Product Description
While many know the figures and the general history associated with the Holocaust ("Shoah" in Hebrew, literally "catastrophe"), few understand the political developments that led up to the rise of Hitler and the drastic social changes that he managed to introduce practically overnight. "The Holocaust and Yad Vashem" chronicles these developments and the "Zeitgeist" ("spirit of the times") of the German people from the end of World War I through the rise to power of the Nazis, their polemical speeches, book-burnings, terrifying rallies, the "German war machine's" weapons manufacture and European conquest.
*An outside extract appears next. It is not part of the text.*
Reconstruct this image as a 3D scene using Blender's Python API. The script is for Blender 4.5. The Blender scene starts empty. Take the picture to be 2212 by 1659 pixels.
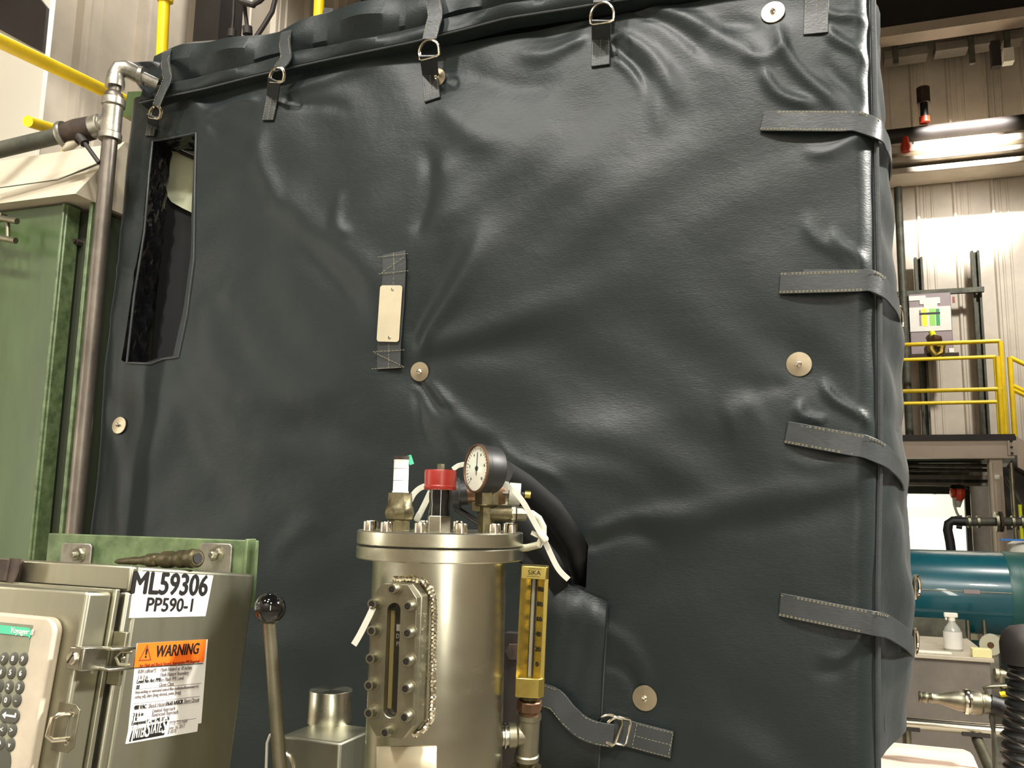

From the seemingly innocent faces of the Nazi Youth Movement to the anything but innocent Nurenberg race laws, "The Holocaust and Yad Vashem" makes clear once and for all the social and political changes that turned this "most enlightened nation" into an army of bloodthirsty monsters.
Behind this "proud nationalist triumph" lurk the scenes from Jewish life under their rule: in the ghettos, on transports, in the concentration, work, and death camps. The true decimation of European Jewry becomes strikingly clear when these scenes of misery and death are contrasted with those of a flourishing, productive, and most happy European Jewish community before the war. Many of these brave souls would not give up their right to the pursuit of life, liberty, and happiness without a fight: the Jewish Underground, resistance and freedom fighters, and the various ghetto uprisings are equally portrayed as crucial elements in the Jewish struggle to maintain morale... and survival. Beginning and ending at Yad Vashem, the Holocaust Memorial Museum in Jerusalem, the film is itself the best answer to the question of who really triumphed in this most horrid catastrophe.
"Yad", the word for "memorial" in the Holy Language, is also the word for "hand"... and truly our remembrance, the cry of "Never Again!", depends not upon empty words, but upon our actions.